Simulation of Thermal Breakdown in a Multi-layered Stack of Dielectric Elastomers

Several aging mechanism are prone to occur during operation of dielectric elastomers. Some breakdown mechanisms are somewhat instantaneous, such as electrical, electro-mechanical and thermal breakdowns, while others are slow in order of hours, such as electrical and water trees. One of the most significant aging mechanisms is thermal breakdown, which increases its frequency significantly when stacking multiple layers of dielectric elastomers. Thermal breakdown occurs due to build-up of heat within the stacked dielectric elastomer. Heat is generated mainly through Joule heating, and if the heat generated exceeds the heat loss at the surface of the stack, the temperature will increase exponentially and a thermal breakdown is likely to occur. Thermal breakdown may happen either locally or macroscopically.
The focus of our work is to obtain a better understanding of thermal breakdown in a multi-layered stack of dielectric elastomers.
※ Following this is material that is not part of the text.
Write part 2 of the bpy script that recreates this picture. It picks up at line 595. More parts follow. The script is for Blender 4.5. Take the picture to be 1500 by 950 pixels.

This we obtain by performing numerical simulations in COMSOL Multiphysics® where joule heating and deformation, due to an externally applied voltage, is combined. From the simulation results the importance of thermal breakdown has been examined, and furthermore it has been studied how various parameters affects the point of thermal breakdown. The material of interest is PDMS which is modelled using experimentally determined material parameters and using the Yeoh model as the hyperelastic material model.